> _SUPPLIED DATA_:
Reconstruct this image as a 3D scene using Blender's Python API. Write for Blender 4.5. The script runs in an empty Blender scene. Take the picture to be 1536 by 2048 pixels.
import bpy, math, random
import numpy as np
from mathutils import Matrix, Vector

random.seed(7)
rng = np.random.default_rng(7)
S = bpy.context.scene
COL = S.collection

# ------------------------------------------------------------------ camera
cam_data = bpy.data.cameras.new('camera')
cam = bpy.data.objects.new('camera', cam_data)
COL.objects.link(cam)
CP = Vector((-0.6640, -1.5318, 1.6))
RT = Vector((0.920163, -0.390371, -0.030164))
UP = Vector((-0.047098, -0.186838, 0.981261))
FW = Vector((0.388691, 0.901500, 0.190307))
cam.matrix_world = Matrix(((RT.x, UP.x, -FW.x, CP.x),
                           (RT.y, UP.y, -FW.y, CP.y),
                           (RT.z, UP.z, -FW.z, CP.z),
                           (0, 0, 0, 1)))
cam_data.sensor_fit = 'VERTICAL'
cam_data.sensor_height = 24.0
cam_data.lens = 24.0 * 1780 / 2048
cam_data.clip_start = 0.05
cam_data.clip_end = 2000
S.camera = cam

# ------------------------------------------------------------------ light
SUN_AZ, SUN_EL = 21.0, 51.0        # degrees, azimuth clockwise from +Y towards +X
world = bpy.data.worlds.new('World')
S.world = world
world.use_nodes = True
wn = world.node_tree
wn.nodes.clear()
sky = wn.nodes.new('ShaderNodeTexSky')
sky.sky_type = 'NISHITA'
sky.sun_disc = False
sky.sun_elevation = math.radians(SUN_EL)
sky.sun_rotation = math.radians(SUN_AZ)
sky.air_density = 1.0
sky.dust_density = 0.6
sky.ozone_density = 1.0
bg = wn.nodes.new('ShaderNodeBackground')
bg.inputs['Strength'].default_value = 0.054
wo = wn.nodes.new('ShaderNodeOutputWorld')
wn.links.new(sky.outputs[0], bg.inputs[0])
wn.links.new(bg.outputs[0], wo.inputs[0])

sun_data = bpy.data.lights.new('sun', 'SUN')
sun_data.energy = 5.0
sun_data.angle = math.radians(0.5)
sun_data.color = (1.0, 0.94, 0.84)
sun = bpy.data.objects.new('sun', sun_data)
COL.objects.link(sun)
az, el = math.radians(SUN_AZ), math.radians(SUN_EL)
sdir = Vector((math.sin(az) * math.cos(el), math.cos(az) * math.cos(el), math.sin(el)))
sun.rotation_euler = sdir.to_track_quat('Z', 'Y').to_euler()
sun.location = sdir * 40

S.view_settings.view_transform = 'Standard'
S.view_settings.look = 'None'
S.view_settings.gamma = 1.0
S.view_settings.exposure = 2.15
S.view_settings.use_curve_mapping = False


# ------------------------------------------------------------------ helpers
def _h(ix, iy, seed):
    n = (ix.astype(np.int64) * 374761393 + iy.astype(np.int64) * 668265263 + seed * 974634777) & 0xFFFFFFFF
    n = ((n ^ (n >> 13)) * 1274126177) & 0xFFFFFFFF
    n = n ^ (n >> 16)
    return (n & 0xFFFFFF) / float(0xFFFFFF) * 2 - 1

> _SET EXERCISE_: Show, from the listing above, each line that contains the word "scene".

> _CORRECT RESULT_:
Reconstruct this image as a 3D scene using Blender's Python API. Write for Blender 4.5. The script runs in an empty Blender scene. Take the picture to be 1536 by 2048 pixels.
S = bpy.context.scene